EXERCISE TASK:
The records below hold pictures; please leave those out and retype the rest exactly.

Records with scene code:
☆ ☆ ☆ ☆ ☆ ☆ ☆

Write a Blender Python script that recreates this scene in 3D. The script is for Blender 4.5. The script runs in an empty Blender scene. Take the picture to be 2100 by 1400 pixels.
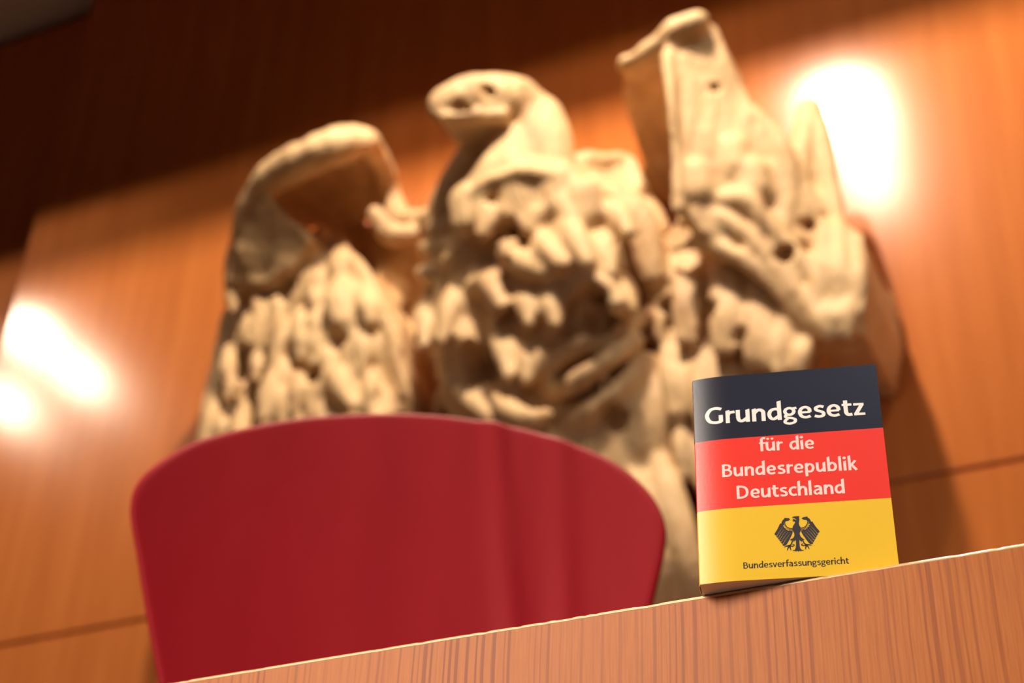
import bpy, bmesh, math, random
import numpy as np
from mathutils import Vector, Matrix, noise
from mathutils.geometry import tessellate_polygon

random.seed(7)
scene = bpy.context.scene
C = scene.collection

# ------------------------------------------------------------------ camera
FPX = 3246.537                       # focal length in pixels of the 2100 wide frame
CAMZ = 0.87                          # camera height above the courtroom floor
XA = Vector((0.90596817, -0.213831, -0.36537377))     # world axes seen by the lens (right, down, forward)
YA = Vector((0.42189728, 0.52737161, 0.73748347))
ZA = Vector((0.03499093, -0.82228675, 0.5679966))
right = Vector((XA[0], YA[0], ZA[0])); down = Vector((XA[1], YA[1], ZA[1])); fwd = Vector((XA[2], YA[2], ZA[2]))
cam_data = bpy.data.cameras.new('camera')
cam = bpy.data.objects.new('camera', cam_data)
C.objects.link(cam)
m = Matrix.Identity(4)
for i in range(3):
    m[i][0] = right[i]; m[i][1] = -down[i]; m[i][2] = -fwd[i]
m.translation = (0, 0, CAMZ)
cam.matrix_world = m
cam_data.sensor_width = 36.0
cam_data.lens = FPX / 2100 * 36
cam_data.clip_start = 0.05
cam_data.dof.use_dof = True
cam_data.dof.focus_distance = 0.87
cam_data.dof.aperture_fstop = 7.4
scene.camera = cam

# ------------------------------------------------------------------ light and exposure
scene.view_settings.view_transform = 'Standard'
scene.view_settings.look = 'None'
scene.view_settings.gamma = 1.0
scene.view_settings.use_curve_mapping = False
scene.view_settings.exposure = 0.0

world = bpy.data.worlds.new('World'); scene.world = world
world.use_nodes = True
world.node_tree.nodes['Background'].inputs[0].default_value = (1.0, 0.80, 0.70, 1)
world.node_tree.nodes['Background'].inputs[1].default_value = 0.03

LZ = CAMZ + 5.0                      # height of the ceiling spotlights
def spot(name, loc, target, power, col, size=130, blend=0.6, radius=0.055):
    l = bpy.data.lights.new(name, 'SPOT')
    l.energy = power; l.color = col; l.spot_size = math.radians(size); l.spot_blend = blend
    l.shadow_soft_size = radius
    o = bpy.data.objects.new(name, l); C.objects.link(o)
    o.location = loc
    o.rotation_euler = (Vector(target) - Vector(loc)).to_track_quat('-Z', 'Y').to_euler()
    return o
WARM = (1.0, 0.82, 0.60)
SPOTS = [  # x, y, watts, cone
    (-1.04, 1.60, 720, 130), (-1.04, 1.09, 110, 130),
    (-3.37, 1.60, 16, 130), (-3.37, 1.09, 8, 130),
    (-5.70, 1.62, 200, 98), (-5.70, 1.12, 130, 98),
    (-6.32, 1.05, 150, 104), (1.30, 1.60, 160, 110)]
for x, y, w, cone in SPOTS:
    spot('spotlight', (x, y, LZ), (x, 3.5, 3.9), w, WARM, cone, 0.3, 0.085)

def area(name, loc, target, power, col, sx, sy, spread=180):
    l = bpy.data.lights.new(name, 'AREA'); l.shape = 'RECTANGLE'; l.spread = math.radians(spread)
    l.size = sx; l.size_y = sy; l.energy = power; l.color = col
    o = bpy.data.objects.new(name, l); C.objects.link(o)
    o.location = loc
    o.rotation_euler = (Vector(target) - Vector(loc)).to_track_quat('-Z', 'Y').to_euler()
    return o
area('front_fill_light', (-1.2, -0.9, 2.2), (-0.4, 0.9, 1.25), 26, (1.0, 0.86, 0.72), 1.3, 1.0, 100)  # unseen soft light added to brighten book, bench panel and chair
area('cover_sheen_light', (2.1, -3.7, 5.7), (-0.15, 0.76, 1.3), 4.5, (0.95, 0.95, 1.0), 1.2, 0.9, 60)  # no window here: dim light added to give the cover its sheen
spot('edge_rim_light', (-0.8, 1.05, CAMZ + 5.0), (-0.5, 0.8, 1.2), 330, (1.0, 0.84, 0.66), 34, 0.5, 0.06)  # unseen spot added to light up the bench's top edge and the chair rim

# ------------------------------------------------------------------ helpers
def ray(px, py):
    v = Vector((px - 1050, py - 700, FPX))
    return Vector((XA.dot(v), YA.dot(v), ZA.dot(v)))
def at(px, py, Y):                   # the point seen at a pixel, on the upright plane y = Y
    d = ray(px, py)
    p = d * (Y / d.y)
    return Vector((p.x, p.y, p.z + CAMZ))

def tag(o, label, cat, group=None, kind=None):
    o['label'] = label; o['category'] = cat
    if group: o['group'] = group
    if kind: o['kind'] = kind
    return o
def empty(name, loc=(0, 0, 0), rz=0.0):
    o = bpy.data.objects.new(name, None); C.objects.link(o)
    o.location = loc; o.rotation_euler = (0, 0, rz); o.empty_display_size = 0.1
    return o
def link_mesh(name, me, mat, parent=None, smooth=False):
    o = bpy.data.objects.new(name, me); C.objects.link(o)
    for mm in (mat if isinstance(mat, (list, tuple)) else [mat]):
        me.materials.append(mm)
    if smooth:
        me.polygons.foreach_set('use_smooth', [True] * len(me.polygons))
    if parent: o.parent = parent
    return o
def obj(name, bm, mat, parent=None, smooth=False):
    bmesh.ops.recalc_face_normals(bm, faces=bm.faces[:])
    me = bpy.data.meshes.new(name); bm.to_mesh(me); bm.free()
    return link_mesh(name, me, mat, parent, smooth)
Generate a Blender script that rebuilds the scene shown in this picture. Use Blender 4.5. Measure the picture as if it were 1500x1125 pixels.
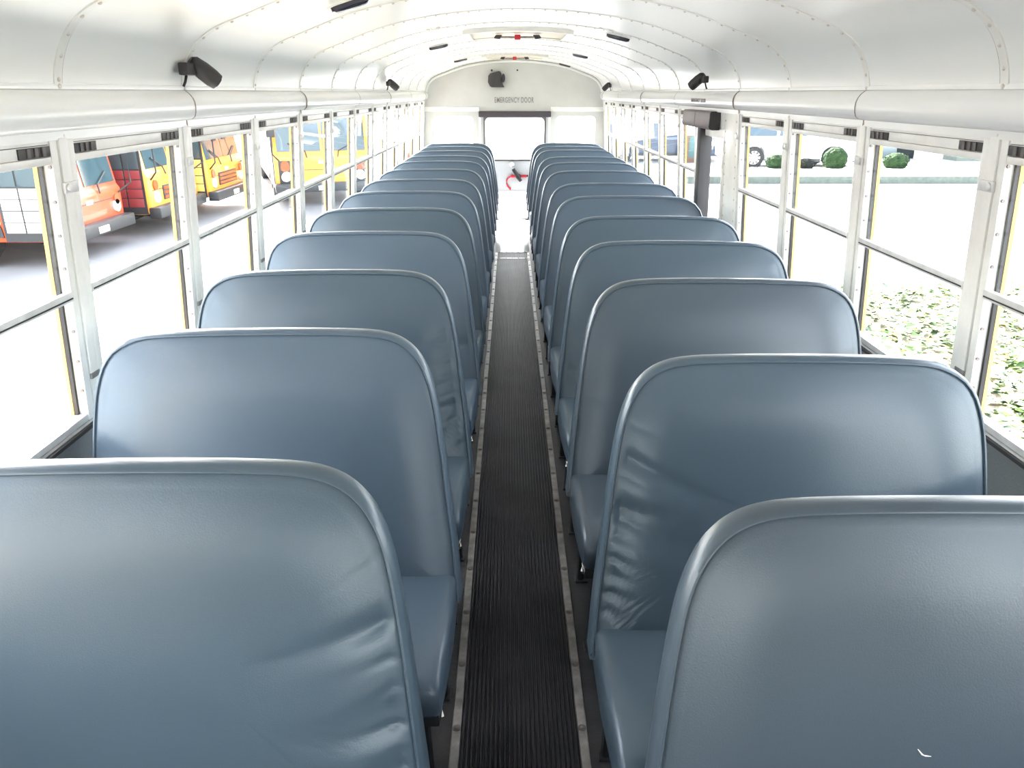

☆ ☆ ☆ ☆ ☆ ☆ ☆

THE OUTPUT:
Write a Blender Python script that recreates this scene in 3D. The script is for Blender 4.5. The script runs in an empty Blender scene. Take the picture to be 2100 by 1400 pixels.
import bpy, bmesh, math, random
import numpy as np
from mathutils import Vector, Matrix, noise
from mathutils.geometry import tessellate_polygon

random.seed(7)
scene = bpy.context.scene
C = scene.collection

# ------------------------------------------------------------------ camera
FPX = 3246.537                       # focal length in pixels of the 2100 wide frame
CAMZ = 0.87                          # camera height above the courtroom floor
XA = Vector((0.90596817, -0.213831, -0.36537377))     # world axes seen by the lens (right, down, forward)
YA = Vector((0.42189728, 0.52737161, 0.73748347))
ZA = Vector((0.03499093, -0.82228675, 0.5679966))
right = Vector((XA[0], YA[0], ZA[0])); down = Vector((XA[1], YA[1], ZA[1])); fwd = Vector((XA[2], YA[2], ZA[2]))
cam_data = bpy.data.cameras.new('camera')
cam = bpy.data.objects.new('camera', cam_data)
C.objects.link(cam)
m = Matrix.Identity(4)
for i in range(3):
    m[i][0] = right[i]; m[i][1] = -down[i]; m[i][2] = -fwd[i]
m.translation = (0, 0, CAMZ)
cam.matrix_world = m
cam_data.sensor_width = 36.0
cam_data.lens = FPX / 2100 * 36
cam_data.clip_start = 0.05
cam_data.dof.use_dof = True
cam_data.dof.focus_distance = 0.87
cam_data.dof.aperture_fstop = 7.4
scene.camera = cam

# ------------------------------------------------------------------ light and exposure
scene.view_settings.view_transform = 'Standard'
scene.view_settings.look = 'None'
scene.view_settings.gamma = 1.0
scene.view_settings.use_curve_mapping = False
scene.view_settings.exposure = 0.0

world = bpy.data.worlds.new('World'); scene.world = world
world.use_nodes = True
world.node_tree.nodes['Background'].inputs[0].default_value = (1.0, 0.80, 0.70, 1)
world.node_tree.nodes['Background'].inputs[1].default_value = 0.03

LZ = CAMZ + 5.0                      # height of the ceiling spotlights
def spot(name, loc, target, power, col, size=130, blend=0.6, radius=0.055):
    l = bpy.data.lights.new(name, 'SPOT')
    l.energy = power; l.color = col; l.spot_size = math.radians(size); l.spot_blend = blend
    l.shadow_soft_size = radius
    o = bpy.data.objects.new(name, l); C.objects.link(o)
    o.location = loc
    o.rotation_euler = (Vector(target) - Vector(loc)).to_track_quat('-Z', 'Y').to_euler()
    return o
WARM = (1.0, 0.82, 0.60)
SPOTS = [  # x, y, watts, cone
    (-1.04, 1.60, 720, 130), (-1.04, 1.09, 110, 130),
    (-3.37, 1.60, 16, 130), (-3.37, 1.09, 8, 130),
    (-5.70, 1.62, 200, 98), (-5.70, 1.12, 130, 98),
    (-6.32, 1.05, 150, 104), (1.30, 1.60, 160, 110)]
for x, y, w, cone in SPOTS:
    spot('spotlight', (x, y, LZ), (x, 3.5, 3.9), w, WARM, cone, 0.3, 0.085)

def area(name, loc, target, power, col, sx, sy, spread=180):
    l = bpy.data.lights.new(name, 'AREA'); l.shape = 'RECTANGLE'; l.spread = math.radians(spread)
    l.size = sx; l.size_y = sy; l.energy = power; l.color = col
    o = bpy.data.objects.new(name, l); C.objects.link(o)
    o.location = loc
    o.rotation_euler = (Vector(target) - Vector(loc)).to_track_quat('-Z', 'Y').to_euler()
    return o
area('front_fill_light', (-1.2, -0.9, 2.2), (-0.4, 0.9, 1.25), 26, (1.0, 0.86, 0.72), 1.3, 1.0, 100)  # unseen soft light added to brighten book, bench panel and chair
area('cover_sheen_light', (2.1, -3.7, 5.7), (-0.15, 0.76, 1.3), 4.5, (0.95, 0.95, 1.0), 1.2, 0.9, 60)  # no window here: dim light added to give the cover its sheen
spot('edge_rim_light', (-0.8, 1.05, CAMZ + 5.0), (-0.5, 0.8, 1.2), 330, (1.0, 0.84, 0.66), 34, 0.5, 0.06)  # unseen spot added to light up the bench's top edge and the chair rim

# ------------------------------------------------------------------ helpers
def ray(px, py):
    v = Vector((px - 1050, py - 700, FPX))
    return Vector((XA.dot(v), YA.dot(v), ZA.dot(v)))
def at(px, py, Y):                   # the point seen at a pixel, on the upright plane y = Y
    d = ray(px, py)
    p = d * (Y / d.y)
    return Vector((p.x, p.y, p.z + CAMZ))

def tag(o, label, cat, group=None, kind=None):
    o['label'] = label; o['category'] = cat
    if group: o['group'] = group
    if kind: o['kind'] = kind
    return o
def empty(name, loc=(0, 0, 0), rz=0.0):
    o = bpy.data.objects.new(name, None); C.objects.link(o)
    o.location = loc; o.rotation_euler = (0, 0, rz); o.empty_display_size = 0.1
    return o
def link_mesh(name, me, mat, parent=None, smooth=False):
    o = bpy.data.objects.new(name, me); C.objects.link(o)
    for mm in (mat if isinstance(mat, (list, tuple)) else [mat]):
        me.materials.append(mm)
    if smooth:
        me.polygons.foreach_set('use_smooth', [True] * len(me.polygons))
    if parent: o.parent = parent
    return o
def obj(name, bm, mat, parent=None, smooth=False):
    bmesh.ops.recalc_face_normals(bm, faces=bm.faces[:])
    me = bpy.data.meshes.new(name); bm.to_mesh(me); bm.free()
    return link_mesh(name, me, mat, parent, smooth)
Generate a Blender script that rebuilds the scene shown in this picture. Use Blender 4.5. Measure the picture as if it were 1500x1125 pixels.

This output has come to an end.